The Space CARBon Observatory (SCARBO) concept: Assessment of XCO₂ and XCH₄ retrieval performance

Abstract. Several single-platform satellite missions have been designed during the past decades in order to retrieve the atmospheric concentrations of anthropogenic greenhouse gases (GHG), initiating worldwide efforts towards better monitoring of their sources and sinks. To set up a future operational system for anthropogenic GHG emission monitoring, both revisit frequency and spatial resolution need to be improved. The Space CARBon Observatory (SCARBO) project aims at significantly increasing the revisit frequency of spaceborne GHG measurements, while reaching state-of-the-art precision requirements, by implementing a concept of small satellite constellation. It would accommodate a miniaturized GHG sensor named NanoCarb coupled with an aerosol instrument, the multi-angle polarimeter SPEXone.

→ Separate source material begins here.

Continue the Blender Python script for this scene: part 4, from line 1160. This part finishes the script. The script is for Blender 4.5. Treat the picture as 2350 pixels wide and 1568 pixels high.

More specifically, the NanoCarb sensor is a static Fabry-Perot imaging interferometer with a 2.3 × 2.3 km² spatial resolution and 200 km swath. It samples a truncated interferogram at optical path differences (OPDs) optimally sensitive to all the geophysical parameters necessary to retrieve column-averaged dry-air mole fractions of CO₂ and CH₄ (hereafter XCO₂ and XCH₄). In this work, we present the Level 2 performance assessment of the concept proposed in the SCARBO project. We perform inverse radiative transfer to retrieve XCO₂ and XCH₄ directly from synthetic NanoCarb truncated interferograms, and provide their systematic and random errors, column vertical sensitivities and degrees of freedom as a function of five scattering error-critical atmospheric and observational parameters. We show that NanoCarb XCO₂ and XCH₄ systematic retrieval errors can be greatly reduced with SPEXone posterior outputs used as improved prior aerosol constraints. For two thirds of the soundings, located at the centre of the 200 km NanoCarb swath, XCO₂ and XCH₄ random errors span 0.5–1 ppm and 4–6 ppb, respectively, compliant with their respective 1-ppm and 6-ppb precision objectives. Finally, these Level 2 performance results are parameterized as a function of the explored scattering error-critical atmospheric and observational parameters in order to time-efficiently compute extensive L2 error maps for future CO₂ and CH₄ flux estimation performance studies.